Over the past eight years, the state has been gradually taking away the constitutional rights of Russians. First, the state crushed freedom of speech on television. Then, it deprived citizens of their elected representatives in the Federation Council. Next, it installed seven federal presidential envoys around the country to control governors because at that time they were still elected by the people. But in September 2004, after the Beslan terrorist attack, Putin used the tragedy as a pretext to cancel the elections of governors. From that point on, the notion of Russian federalism became fiction.

In 2007, the Kremlin then turned its sights on the parliament. Using the "fight against terrorism" as its justification, the state deprived voters of the right to elect individual deputies to the State Duma in single-seat electoral districts, replacing them with proportional representation for all Duma seats.

In addition, the Kremlin created United Russia, its own pocket political party. United Russia has established a monopoly over the country's political and legislative machine, creating a modern-day version of the Soviet Communist Party in Moscow and in the regions.

The Constitution also became a target for attack. President Dmitry Medvedev has already made major amendments to it, extending the term for president to six years and for Duma deputies to five years. Putin, who is anxious to return to the Kremlin in 2012, if not sooner, to rule the country as president for another 12 years, is clearly the chief beneficiary of this term increase.

What's more, Medvedev has made the servile Constitutional Court even more complaisant by giving the Kremlin the authority to essentially appoint the court's chairman and his deputies.

During all of these Putin and Medvedev years, the government has been methodically destroying its real enemies -- freedom of speech, an independent judiciary, parliament, opposition parties and nongovernmental organizations.

It also thrust its way into Russians' minds, forcing a pro-Kremlin and anti-Western ideology on them. This was necessary because the authoritarianism and the dismantling of the Constitution required a compelling ideological foundation. This was most vividly articulated during Putin's speech immediately after the Beslan siege ended, when he referred to "enemies" who have encircled Russia and who are craving to seize parts of its territory and rich resources.

One of the first attacks in this new ideological campaign was the revision of teaching manuals to correct passages in textbooks that had tarnished the country's "glorious past." Schoolchildren were told that Soviet leader Josef Stalin was an "effective manager" whose mass murders, forced hunger and state terror were "justified."

Medvedev's latest move, on May 19, was the creation of a presidential commission "for counteracting attempts to falsify history to the detriment of Russia's interests." This opens the door to deprive Russians the freedom to know the truth about their own history.
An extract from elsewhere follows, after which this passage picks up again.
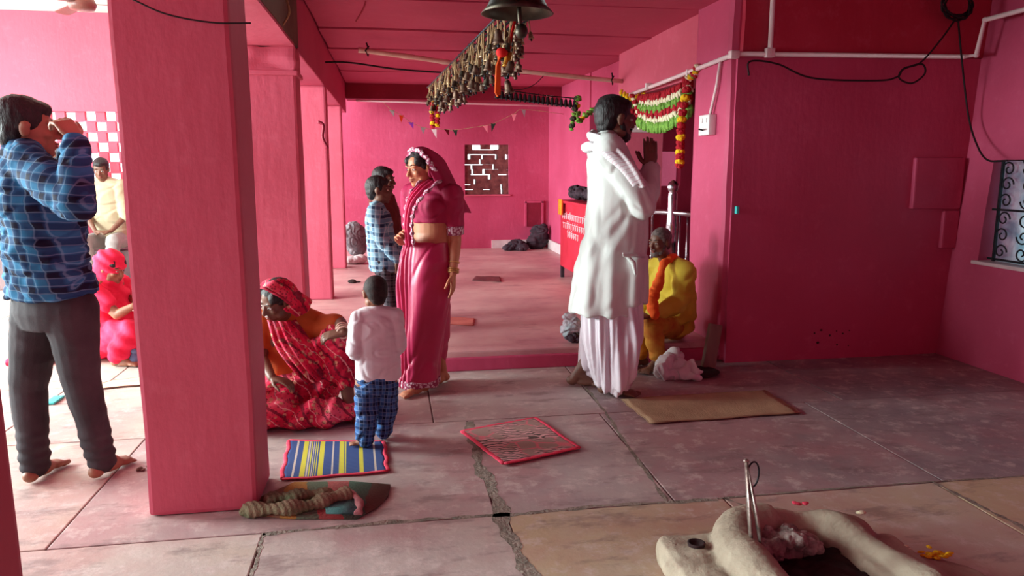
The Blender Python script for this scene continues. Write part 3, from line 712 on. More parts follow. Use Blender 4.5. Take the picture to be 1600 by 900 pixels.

Now, state bureaucrats will decide which interpretation of history should be considered "falsified" and which is "true."

Playing with history is frightfully familiar. Under Stalin, the regime's mistakes and crimes were whitewashed or completely expunged from the public record.

During Leonid Brezhnev's years, history books were revised to turn a relatively small military operation in 1943 at Cape Myskhako, near Novorossiisk, into a epochal battle of Stalingrad-like proportions. The Cape Myskhako battle became the subject of Brezhnev's bombastic autobiographical novel, "Malaya Zemlya," which was an attempt to inflate Brezhnev's role in World War II and to help improve his public image.

Now, it seems that the Kremlin is determined to distort global affairs and rewrite history to fit the Kremlin's paranoid worldview. It will be filled with enemies and Russophobes, plots and secret operations against Russia requiring that the new dictator mobilize all of his forces in the fight against internal and external enemies.



Vladimir Ryzhkov, a State Duma deputy from 1993 to 2007, hosts a political talk show on Ekho Moskvy.